Archivi giornalieri: 3 gennaio 2012

Best Loser Awards: and the winner is Johnny!

Buongiorno!”, esclama Johnny tutte le mattine, appoggiando il suo casco sulla scrivania. Lo fa con un’enfasi volutamente eccessiva e subito aggiunge “come va stamattina?”, sperando di cogliere una vena polemica nella risposta di qualcuno ma sapendo che riceverà solo dei politici “bene grazie” . E allora si toglie la sciarpa ed espira a fondo, aspettando di poter annuire e replicare con un affettatissimo “me ne compiaccio“. E se, per semplice educazione, si decidesse di concedergli un cortese “e tu?” si può star certi che risponderebbe con queste precise parole: “bah. La facciamo andare“.
Ecco perché da un pezzo ormai nessuno glie lo domanda più, povero Johnny.

Johnny ha capelli corti biondo-rossicci, occhi chiari ma troppo piccoli per farsi notare, labbra sottili e una corporatura slanciata ed asciutta, nonostante impieghi la maggior parte del suo tempo ad ingoiare caramelle. Qualcuna sostiene sia un bell’uomo, ma la maggior parte – valutandolo nel complesso – non è d’accordo, povero Johnny.

Johnny è una di quelle persone che a prima vista non sapresti dire quanti anni abbiano. Ama molto dire cose tipo “bella lì, ma vai tranquillo, alla grande, dibbrutto, yeah” e una volta qualcuno giura pure di averlo sentito pronunciare un “geddàun” al telefono, cose che hanno un gusto così squisitamente moderno da farlo apparire come uno di quegli articoli dismessi che sulle bancarelle si chiamano vintage per costare venti volte quel che valgono. Stando agli indizi, il nostro Johnny dovrebbe avere appena passato la quarantina, il che lo rende troppo vecchio per legare coi veri giovani e troppo gggiovane per far parte di quelli che contano. La vita gli ha affidato il ruolo dello sfigato e lui lo veste così bene da meritarsi l’Oscar. Povero Johnny.

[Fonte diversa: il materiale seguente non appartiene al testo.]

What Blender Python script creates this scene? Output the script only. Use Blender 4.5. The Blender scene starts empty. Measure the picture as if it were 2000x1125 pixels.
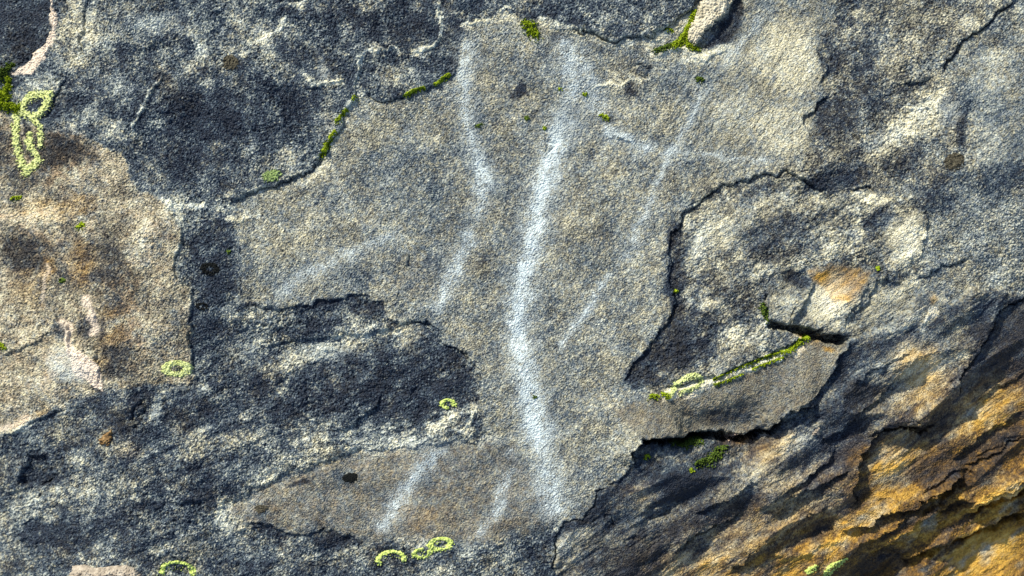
import bpy, math
import numpy as np

# ------------------------------------------------------------------ camera, light, exposure
scene = bpy.context.scene
COL = scene.collection
U = 0.001                     # one traced unit is one millimetre of rock
W, H = 2000.0, 1125.0
CAM_D = 3000.0                # camera height over the slab, mm

cam_d = bpy.data.cameras.new('camera')
cam = bpy.data.objects.new('camera', cam_d)
COL.objects.link(cam)
cam.location = (0, 0, CAM_D * U)
cam_d.sensor_width = 36.0
cam_d.lens = 36.0 * CAM_D / W
cam_d.clip_end = 500.0
cam_d.dof.use_dof = True
cam_d.dof.focus_distance = CAM_D * U
cam_d.dof.aperture_fstop = 1.4
scene.camera = cam

SUN_EL = math.radians(36)
SUN_AZ = math.atan2(-0.60, 0.80)          # from upper left of the picture
world = bpy.data.worlds.new('World')
scene.world = world
world.use_nodes = True
nt = world.node_tree
sky = nt.nodes.new('ShaderNodeTexSky')
sky.sky_type = 'NISHITA'
sky.sun_disc = False
sky.sun_elevation = SUN_EL
sky.sun_rotation = SUN_AZ
bg = nt.nodes['Background']
bg.inputs['Strength'].default_value = 0.13
nt.links.new(sky.outputs[0], bg.inputs['Color'])

sun_d = bpy.data.lights.new('sun', 'SUN')
sun_d.energy = 4.6
sun_d.angle = math.radians(0.5)
sun_d.color = (1.0, 0.955, 0.81)
sun = bpy.data.objects.new('sun', sun_d)
COL.objects.link(sun)
sun.location = (-2, 3, 4)
from mathutils import Vector
sdir = Vector((math.sin(SUN_AZ) * math.cos(SUN_EL), math.cos(SUN_AZ) * math.cos(SUN_EL), math.sin(SUN_EL)))
sun.rotation_euler = sdir.to_track_quat('Z', 'Y').to_euler()

scene.view_settings.view_transform = 'Standard'
scene.view_settings.look = 'None'
scene.view_settings.gamma = 1.0
scene.view_settings.exposure = 0.40

# ------------------------------------------------------------------ grid of the rock surface
S = 1.5                        # fine spacing, mm
N = 2048                       # noise tile, samples


def axis(lo, hi, grow, reach):
    a = list(range(int(lo / S), int(hi / S) + 1))
    step, x = 1.0, a[-1]
    out = []
    while (x - a[-1]) * S < reach:
        step = min(step * grow, 16)
        x += int(round(step))
        out.append(x)
    step, x = 1.0, a[0]
    pre = []
    while (a[0] - x) * S < reach:
        step = min(step * grow, 16)
        x -= int(round(step))
        pre.append(x)
    return np.array(pre[::-1] + a + out)


IX = axis(-120, W + 120, 1.12, 1300)
IY = axis(-120, H + 120, 1.12, 1300)
PX1 = (IX * S).astype(np.float32)
PY1 = (IY * S).astype(np.float32)
PX = np.broadcast_to(PX1[None, :], (len(PY1), len(PX1))).astype(np.float32)
PY = np.broadcast_to(PY1[:, None], (len(PY1), len(PX1))).astype(np.float32)
SEL = np.ix_(IY % N, IX % N)

_fy = np.fft.fftfreq(N, d=S)[:, None]
_fx = np.fft.rfftfreq(N, d=S)[None, :]


def noise_tile(seed, lmin, lmax, beta=1.0, ang=None, stretch=1.0):
    """band-limited noise; features run along ang (degrees, picture up is +) when stretch > 1"""
    rng = np.random.default_rng(seed)
    if ang is None:
        f = np.sqrt(_fx ** 2 + _fy ** 2)
    else:
        a = math.radians(ang)
        u = _fx * math.cos(a) - _fy * math.sin(a)
        v = _fx * math.sin(a) + _fy * math.cos(a)
        f = np.sqrt((u * stretch) ** 2 + v ** 2)
    f = np.maximum(f, 1e-6)
    amp = np.exp(-(lmin * f) ** 2 * 0.7) * (1 - np.exp(-(lmax * f) ** 2)) / f ** beta
    ph = rng.random((N, N // 2 + 1)) * 2 * np.pi
    t = np.fft.irfft2(amp * np.exp(1j * ph), s=(N, N))
    t -= t.mean()
    t /= t.std()
    return t.astype(np.float32)


def noise(seed, lmin, lmax, beta=1.0, ang=None, stretch=1.0):
    return noise_tile(seed, lmin, lmax, beta, ang, stretch)[SEL]


def sstep(a, b, x):
    t = np.clip((x - a) / (b - a), 0, 1)
    return t * t * (3 - 2 * t)


wx = noise(1, 14, 90, 1.3) * 3.0 + noise(3, 4, 14, 0.8) * .7
wy = noise(2, 14, 90, 1.3) * 3.0 + noise(4, 4, 14, 0.8) * .7
QX = PX + wx
QY = PY + wy


def pts(s):
    return [tuple(float(c) for c in p.split(',')) for p in s.split()]


def window(p, r):
    xs = [q[0] for q in p]
    ys = [q[1] for q in p]
    r = r + 12
    x0, x1 = np.searchsorted(PX1, [min(xs) - r, max(xs) + r])
    y0, y1 = np.searchsorted(PY1, [min(ys) - r, max(ys) + r])
    return slice(y0, y1), slice(x0, x1)


def near(p, r, closed=False):
    """distance, signed side (negative = left of travel) and position along a polyline"""
    w = window(p, r)
    X, Y = QX[w], QY[w]
    best = np.full(X.shape, 1e9, np.float32)
    side = np.zeros(X.shape, np.float32)
    along = np.zeros(X.shape, np.float32)
    seg = list(zip(p, p[1:] + (p[:1] if closed else [])))
    if not closed:
        seg = seg[:len(p) - 1]
    L = sum(math.hypot(b[0] - a[0], b[1] - a[1]) for a, b in seg)
    run = 0.0
    for a, b in seg:
        dx, dy = b[0] - a[0], b[1] - a[1]
        l2 = dx * dx + dy * dy + 1e-9
        t = np.clip(((X - a[0]) * dx + (Y - a[1]) * dy) / l2, 0, 1)
        ex, ey = X - a[0] - t * dx, Y - a[1] - t * dy
        d = ex * ex + ey * ey
        m = d < best
        best = np.where(m, d, best)
        side = np.where(m, dx * (Y - a[1]) - dy * (X - a[0]), side)
        along = np.where(m, run + t * math.sqrt(l2), along)
        run += math.sqrt(l2)
    return w, np.sqrt(best), np.sign(side), along / max(L, 1e-6), L


def inside(p):
    w = window(p, 60)
    X, Y = QX[w], QY[w]
    c = np.zeros(X.shape, bool)
    for a, b in zip(p, p[1:] + p[:1]):
        if a[1] == b[1]:
            continue
        m = (a[1] > Y) != (b[1] > Y)
        xi = (b[0] - a[0]) * (Y - a[1]) / (b[1] - a[1]) + a[0]
        c ^= m & (X < xi)
    return w, c


def sdist(p, r):
    """signed distance, positive inside"""
    w, d, _, _, _ = near(p, r, True)
    c = np.zeros(d.shape, bool)
    X, Y = QX[w], QY[w]
    for a, b in zip(p, p[1:] + p[:1]):
        if a[1] == b[1]:
            continue
        m = (a[1] > Y) != (b[1] > Y)
        xi = (b[0] - a[0]) * (Y - a[1]) / (b[1] - a[1]) + a[0]
        c ^= m & (X < xi)
    return w, np.where(c, d, -d)


def poly(F, val, s, soft=6, op=1.0):
    p = pts(s)
    w, d = sdist(p, soft)
    k = sstep(-soft, soft, d) * op
    F[w] += (val - F[w]) * k


def stroke(F, val, wd, s, op=1.0, soft=0.7):
    p = pts(s)
    w, d, _, _, _ = near(p, wd)
    k = (1 - sstep(wd * (1 - soft), wd, d)) * op
    F[w] += (val - F[w]) * k


def blob(F, val, cx, cy, rx, ry, rot=0, op=1.0):
    r = max(rx, ry)
    w = window([(cx - r, cy - r), (cx + r, cy + r)], 0)
    a = math.radians(rot)
    X, Y = QX[w] - cx, cy - QY[w]
    u = (X * math.cos(a) + Y * math.sin(a)) / rx
    v = (-X * math.sin(a) + Y * math.cos(a)) / ry
    k = (1 - sstep(0.35, 1.0, np.sqrt(u * u + v * v))) * op
    F[w] += (val - F[w]) * k


def taper(t, L, e):
    e = min(e, L * 0.3) / max(L, 1)
    return sstep(0, e, t) * sstep(0, e, 1 - t)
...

Johnny subisce dunque l’emarginazione dei giovani e il mobbing dei vecchi e passa le sue giornate a far finta di impegnarsi in un lavoro che detesta e che evidentemente non gli riuscirebbe neppure in un clima più disteso di quello in cui è costretto ad operare, neppure senza aver gente che sta lì con le fauci spalancate in attesa che compia un errore per poterselo sbranare. E di errori, Johnny, ne compie tanti. Elemosina attenzioni, per esempio, fingendo di aver avuto trovate geniali e rincorrendo i capi per i corridoi a suon di “c’è una cosa che volevo condividere con te!“, così loro gli rispondono “è una cosa lunga? perché prima devo…
Uh! e se ne sentono di cose che i capi devono fare prima di poter ascoltare cos’ha da proporre Johhny: rivedere i conti in amministrazione, scappare in riunione, andar via di corsa o addirittura portare il cane dal veterinario. Fra un po’ succederà che, quando Johnny avrà un’illuminazione, qualcuno dovrà urgentemente innaffiare le piante o correre a finire il sudoku. Ma come dar loro torto se Johnny, per esprimere un semplicissimo concetto, ci mette un quarto d’ora di ammiccamenti e inutili, sbrodolosi condimenti? E’ logico, no? povero Johnny…

Che a guardarlo lì così, in piedi in mezzo all’open space, come un attore in attesa di un applauso che non parte, come un uomo senza un briciolo di credibilità alcuna, non sai nemmeno se quello che provi è più pena per il fastidio che ti dà, o più fastidio per la pena che ti fa.
Lo vedi tornare alla sua scrivania e pranzare con un paio di barrette ai cereali, per poter recuperare quell’ora che alla fine gli servirà per fuggire prima, alle 6 in punto, da una splendida figlioletta di pochi anni, di cui lui spesso parla affermando con aria compiaciuta che “sta diventando davvero godibile quella bambina lì“, e da una moglie che molto probabilmente gli metterà le corna o almeno si spera, perché se uno non è capace di essere genuino nemmeno quando parla di sua figlia allora insomma, Johnny, povero un cazzo!